A primeira etapa do projeto foi realizada em junho/2019, seis meses depois da pesquisa de campo nos municípios de Serra Talhada e Triunfo, distantes 32 km, onde moram as cinco mulheres transexuais.  

 

Cada uma delas recebeu a equipe em casa para entrevista principal e depois para imagens em áreas externas - praça, festa junina, ruas da vizinhança, universidade. 

A abordagem de chegar gravando com uma câmera menor permitiu que elas ficassem à vontade enquanto parte da equipe ia montando os equipamentos principais. 

 

Algumas apresentaram as mães que também deram entrevista e no caso de uma delas, o marido também se dispôs a gravar um depoimento e até dançar na sala da casa cheia de cortinas vermelhas esvoaçantes.
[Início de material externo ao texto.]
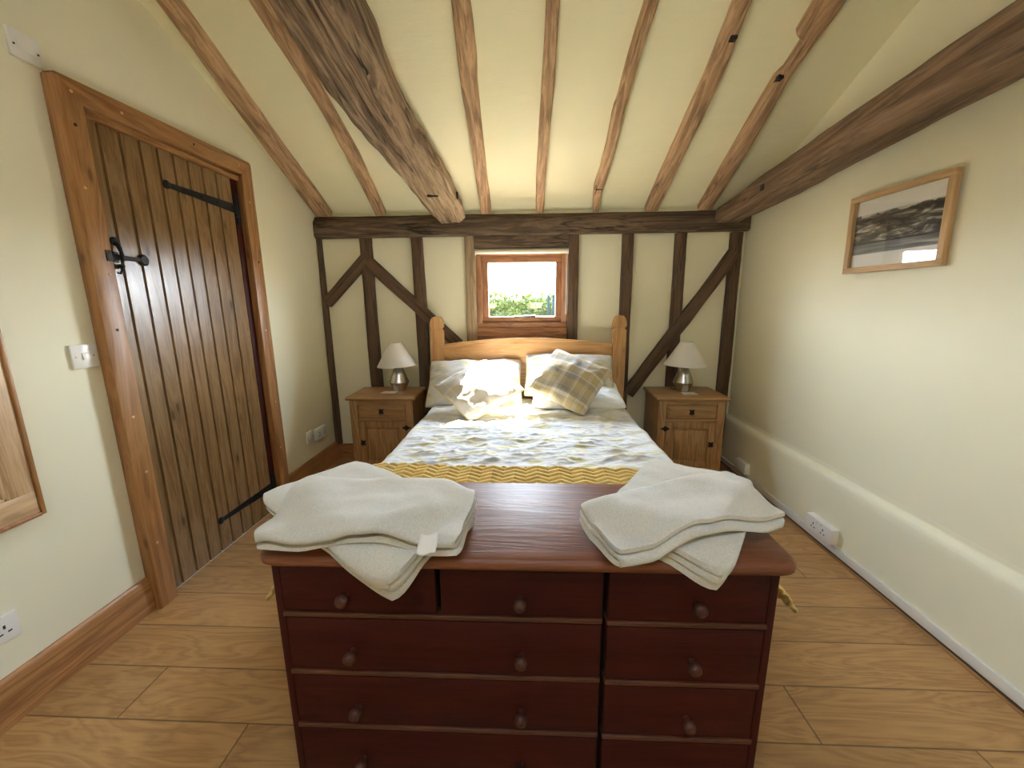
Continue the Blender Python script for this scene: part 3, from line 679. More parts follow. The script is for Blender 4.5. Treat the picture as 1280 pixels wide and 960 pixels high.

Gravamos também com duas professoras universitárias, consideradas as “mamis” de uma delas, e ainda com um pastor de cabras e um servidor público que se diz integrante de uma família tradicional, que não admite ter gays e muito menos transexual. 
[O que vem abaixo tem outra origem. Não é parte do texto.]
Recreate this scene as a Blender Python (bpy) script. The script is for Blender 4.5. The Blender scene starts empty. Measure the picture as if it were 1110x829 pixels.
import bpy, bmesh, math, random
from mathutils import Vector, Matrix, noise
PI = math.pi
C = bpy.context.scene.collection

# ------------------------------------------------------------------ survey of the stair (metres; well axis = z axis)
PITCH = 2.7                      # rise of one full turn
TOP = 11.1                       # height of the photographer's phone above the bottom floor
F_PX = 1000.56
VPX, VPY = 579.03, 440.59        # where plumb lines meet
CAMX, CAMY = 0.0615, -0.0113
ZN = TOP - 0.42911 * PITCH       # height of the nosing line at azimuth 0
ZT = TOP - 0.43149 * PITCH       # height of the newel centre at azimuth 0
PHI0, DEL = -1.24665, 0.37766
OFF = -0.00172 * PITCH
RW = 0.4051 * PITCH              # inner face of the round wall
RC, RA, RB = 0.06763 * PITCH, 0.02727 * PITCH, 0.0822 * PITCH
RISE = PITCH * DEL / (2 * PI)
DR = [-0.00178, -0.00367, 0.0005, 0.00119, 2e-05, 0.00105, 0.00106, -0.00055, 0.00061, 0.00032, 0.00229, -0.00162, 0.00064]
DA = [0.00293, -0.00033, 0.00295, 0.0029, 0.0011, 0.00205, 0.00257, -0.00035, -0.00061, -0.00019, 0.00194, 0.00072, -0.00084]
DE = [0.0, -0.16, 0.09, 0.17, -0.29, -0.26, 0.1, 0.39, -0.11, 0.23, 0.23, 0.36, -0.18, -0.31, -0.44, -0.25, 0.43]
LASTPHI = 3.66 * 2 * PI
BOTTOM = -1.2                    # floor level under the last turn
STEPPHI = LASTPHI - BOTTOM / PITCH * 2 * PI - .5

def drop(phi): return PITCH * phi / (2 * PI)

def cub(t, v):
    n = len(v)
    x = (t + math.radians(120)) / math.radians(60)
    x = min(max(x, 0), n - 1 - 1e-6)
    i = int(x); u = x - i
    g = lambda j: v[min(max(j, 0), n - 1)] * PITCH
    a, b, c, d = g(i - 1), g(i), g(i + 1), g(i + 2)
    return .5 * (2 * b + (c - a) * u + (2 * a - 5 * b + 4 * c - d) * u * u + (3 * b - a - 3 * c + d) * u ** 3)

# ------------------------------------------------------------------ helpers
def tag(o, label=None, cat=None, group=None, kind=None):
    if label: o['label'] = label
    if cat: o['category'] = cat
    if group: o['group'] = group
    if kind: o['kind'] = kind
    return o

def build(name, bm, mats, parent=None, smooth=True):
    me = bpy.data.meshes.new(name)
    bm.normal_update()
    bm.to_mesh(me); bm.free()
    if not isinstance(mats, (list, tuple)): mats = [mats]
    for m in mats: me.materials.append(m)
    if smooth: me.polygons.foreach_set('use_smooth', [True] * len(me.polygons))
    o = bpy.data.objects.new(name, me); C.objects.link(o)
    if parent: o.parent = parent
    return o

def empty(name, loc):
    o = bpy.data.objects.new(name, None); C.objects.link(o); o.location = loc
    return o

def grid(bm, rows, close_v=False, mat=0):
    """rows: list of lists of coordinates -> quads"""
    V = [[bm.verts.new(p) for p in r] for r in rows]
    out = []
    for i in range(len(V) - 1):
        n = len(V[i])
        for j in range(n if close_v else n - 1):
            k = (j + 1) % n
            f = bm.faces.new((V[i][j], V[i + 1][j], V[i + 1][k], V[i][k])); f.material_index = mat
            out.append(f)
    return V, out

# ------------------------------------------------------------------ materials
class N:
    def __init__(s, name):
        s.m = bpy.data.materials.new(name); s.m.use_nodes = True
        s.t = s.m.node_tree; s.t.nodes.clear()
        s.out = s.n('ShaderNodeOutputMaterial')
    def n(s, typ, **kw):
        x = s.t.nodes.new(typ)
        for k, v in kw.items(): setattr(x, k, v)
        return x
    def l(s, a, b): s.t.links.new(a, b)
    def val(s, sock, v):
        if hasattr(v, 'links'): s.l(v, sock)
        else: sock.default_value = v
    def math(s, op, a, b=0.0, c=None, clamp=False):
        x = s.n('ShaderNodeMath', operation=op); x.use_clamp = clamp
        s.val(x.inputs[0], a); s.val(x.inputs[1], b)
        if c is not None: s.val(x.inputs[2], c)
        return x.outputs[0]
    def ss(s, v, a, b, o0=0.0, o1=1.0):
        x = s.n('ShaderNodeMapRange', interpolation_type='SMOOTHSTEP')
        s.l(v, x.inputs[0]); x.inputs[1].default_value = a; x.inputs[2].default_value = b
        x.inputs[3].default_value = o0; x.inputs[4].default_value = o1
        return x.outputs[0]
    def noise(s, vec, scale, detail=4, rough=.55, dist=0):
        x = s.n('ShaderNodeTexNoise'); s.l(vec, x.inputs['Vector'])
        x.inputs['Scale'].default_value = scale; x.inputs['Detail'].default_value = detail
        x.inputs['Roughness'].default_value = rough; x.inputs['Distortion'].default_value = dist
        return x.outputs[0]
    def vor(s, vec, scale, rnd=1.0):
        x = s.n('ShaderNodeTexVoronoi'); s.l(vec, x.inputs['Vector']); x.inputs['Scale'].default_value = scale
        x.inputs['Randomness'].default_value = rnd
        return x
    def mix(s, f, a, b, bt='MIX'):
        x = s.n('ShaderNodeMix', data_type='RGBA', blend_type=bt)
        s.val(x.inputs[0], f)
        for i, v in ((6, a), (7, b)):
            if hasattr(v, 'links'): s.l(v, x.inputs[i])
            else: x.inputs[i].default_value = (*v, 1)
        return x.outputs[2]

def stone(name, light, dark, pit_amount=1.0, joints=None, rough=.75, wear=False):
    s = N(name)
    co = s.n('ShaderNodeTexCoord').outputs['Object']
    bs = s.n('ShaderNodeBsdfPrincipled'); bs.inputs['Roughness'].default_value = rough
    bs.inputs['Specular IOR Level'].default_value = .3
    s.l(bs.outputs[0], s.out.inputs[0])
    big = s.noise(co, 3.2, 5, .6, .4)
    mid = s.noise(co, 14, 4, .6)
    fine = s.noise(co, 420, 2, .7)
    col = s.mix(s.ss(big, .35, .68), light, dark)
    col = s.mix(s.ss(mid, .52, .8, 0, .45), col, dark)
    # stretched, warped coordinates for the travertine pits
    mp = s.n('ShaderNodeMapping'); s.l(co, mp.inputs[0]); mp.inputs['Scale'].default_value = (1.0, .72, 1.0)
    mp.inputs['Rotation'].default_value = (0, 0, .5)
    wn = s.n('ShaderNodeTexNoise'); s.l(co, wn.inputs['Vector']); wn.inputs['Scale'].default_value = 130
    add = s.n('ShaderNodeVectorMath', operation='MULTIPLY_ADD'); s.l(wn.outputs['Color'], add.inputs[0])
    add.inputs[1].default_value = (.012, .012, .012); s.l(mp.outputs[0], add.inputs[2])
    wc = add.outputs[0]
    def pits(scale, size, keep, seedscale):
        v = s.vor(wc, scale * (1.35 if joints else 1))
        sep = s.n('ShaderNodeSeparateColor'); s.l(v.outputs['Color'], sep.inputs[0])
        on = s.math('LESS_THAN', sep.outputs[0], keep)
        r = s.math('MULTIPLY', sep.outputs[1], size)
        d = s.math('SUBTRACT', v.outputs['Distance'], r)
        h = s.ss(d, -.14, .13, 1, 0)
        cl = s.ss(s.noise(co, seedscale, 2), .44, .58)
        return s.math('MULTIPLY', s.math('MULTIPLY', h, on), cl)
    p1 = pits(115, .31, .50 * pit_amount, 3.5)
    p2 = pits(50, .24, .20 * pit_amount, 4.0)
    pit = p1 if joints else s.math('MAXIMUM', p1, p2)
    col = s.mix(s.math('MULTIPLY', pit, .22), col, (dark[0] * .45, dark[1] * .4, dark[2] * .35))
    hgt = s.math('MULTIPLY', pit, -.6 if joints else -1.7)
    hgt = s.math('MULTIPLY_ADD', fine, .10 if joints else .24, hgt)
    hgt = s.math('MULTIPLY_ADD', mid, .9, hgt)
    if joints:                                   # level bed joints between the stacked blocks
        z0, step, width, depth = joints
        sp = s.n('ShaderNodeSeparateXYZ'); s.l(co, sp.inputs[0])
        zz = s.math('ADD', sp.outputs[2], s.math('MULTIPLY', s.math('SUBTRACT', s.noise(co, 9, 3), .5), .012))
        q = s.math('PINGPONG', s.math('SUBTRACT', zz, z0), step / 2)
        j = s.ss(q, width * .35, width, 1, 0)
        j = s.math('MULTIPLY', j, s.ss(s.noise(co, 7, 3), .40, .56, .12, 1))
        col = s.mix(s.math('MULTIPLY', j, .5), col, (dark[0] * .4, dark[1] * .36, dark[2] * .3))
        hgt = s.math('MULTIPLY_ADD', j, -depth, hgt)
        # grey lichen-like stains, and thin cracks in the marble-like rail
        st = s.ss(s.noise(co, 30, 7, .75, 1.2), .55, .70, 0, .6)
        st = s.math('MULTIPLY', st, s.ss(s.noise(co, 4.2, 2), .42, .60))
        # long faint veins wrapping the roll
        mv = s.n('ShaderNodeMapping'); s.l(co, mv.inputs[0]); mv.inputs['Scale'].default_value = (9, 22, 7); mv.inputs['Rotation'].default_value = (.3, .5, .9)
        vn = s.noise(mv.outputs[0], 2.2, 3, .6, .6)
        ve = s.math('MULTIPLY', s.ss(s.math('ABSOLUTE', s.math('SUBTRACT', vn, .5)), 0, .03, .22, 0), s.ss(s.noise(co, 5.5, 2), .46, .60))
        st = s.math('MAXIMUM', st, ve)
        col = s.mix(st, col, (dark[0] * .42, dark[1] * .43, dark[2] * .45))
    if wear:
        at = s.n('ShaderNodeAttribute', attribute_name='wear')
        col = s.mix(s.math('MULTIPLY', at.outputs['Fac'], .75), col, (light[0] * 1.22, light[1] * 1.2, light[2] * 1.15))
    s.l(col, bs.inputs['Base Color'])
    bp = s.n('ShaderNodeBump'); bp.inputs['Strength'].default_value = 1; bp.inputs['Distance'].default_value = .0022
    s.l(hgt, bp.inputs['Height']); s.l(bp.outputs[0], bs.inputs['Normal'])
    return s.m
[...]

Nesta etapa temos imagens de drone da cidade, do rio Pageú repleto de garças, da Serra do Bico do Papagaio - um dos lugares mais altos de Pernambuco - e da serra de Serra Talhada. 

 

Vaqueiros vestidos a caráter cavalgam entre as personagens vestidas na caatinga, entre mandacarus e luzes de natal, num sítio no qual o proprietário se orgulha de estar no mesmo cenário onde Lampião teria dado “ a primeira grande surra no Estado”.

 

As personagens têm níveis distintos de educação e trabalho; há peculiaridades que as tornam únicas e diferentes entre si, mas há também semelhanças no que diz respeito à origem do desejo da transição de gênero, nas falas de apoio e preconceito na família e na sociedade sertaneja pernambucana.

 

O contato foi intenso mas insuficiente para revelar a tensão entre as mulheres trans e a comunidade; entre elas e o espelho. Todas afirmam que não fazem tratamento hormonal porque dizem que são mulheres desde sempre. Mas assumem que já pensaram seriamente em construir uma imagem mais feminina. Não fazem o tratamento ou procedimentos cirúrgicos porque têm medo, faltam condições econômicas ou realmente esta não é mais uma questão para elas? 

 

Há um personagem que não existe no documentário e que seria essencial para estabelecer uma comparação entre o passado e os tempos atuais nesta região de clima semi-árido e economia rural. Trata-se de alguém que viveu apenas o desejo de fazer a transição entre as quatro paredes de seu quarto. Que talvez tenha morrido sem conhecer a liberdade, o reconhecimento de sua identidade tal como se via entre quatro paredes. Por medo ou dependência da aprovação familiar, viveu e morreu sem sair do “armário”. Este personagem “morto” seria o elo entre o sertanejo de ontem e nossas personagens de hoje.

 

E para completar a investigação, um retorno ao Pageú, vai concluir a dinâmica de um documentário que se permite acompanhar a vida dos personagens em pelos menos dois tempos distintos. O que teria acontecido a elas entre os dois encontros? Valorizamos o vínculo estabelecido ao mesmo tempo em que abrimos caminhos para mais revelações, cumplicidade, imagens adicionais e surpresas.

 

Pretende-se ainda aprofundar a pesquisa sobre os costumes e tradições na terra de origem de Lampião, investigando as questões de gênero e estéticas que permeiam a comunidade local. Quais aspectos das histórias das personagens levantam conflitos acerca do gênero no Sertão do Pageú? O documentário intenciona retratar as relações e cotidiano dessas personagens para compreender essas questões.

 

Através de Rayanna, Palloma, Sabrina, Angelica e Desyrrê, pretende-se outros personagens e trazer para o cerne do documentário as tensões em torno do machismo, violência de gênero e o antagonismo dessa cultura com a histórica delicadeza do Lampião. 

 

Na segunda etapa de pesquisa e captação do projeto, o documentário deve encontrar vínculo com o sertão do Pageú e aprofundamento na pesquisa em torno dessa tensão.

 

Quando se trata do Cangaço, as mulheres foram pouco retratadas, e a história de Maria Bonita foi mitificada em torno de uma imagem feminista, no entanto a violência que sofriam era brutal, e nos anos de 1930 esse tema era invisibilizado. O filme deve se debruçar sobre essa temática através de entrevistas com historiadores e imagens de arquivo, e também através do personagem "morto" que nunca se apresentou à sociedade como gostaria por medo da violência atávica na atmosfera da região.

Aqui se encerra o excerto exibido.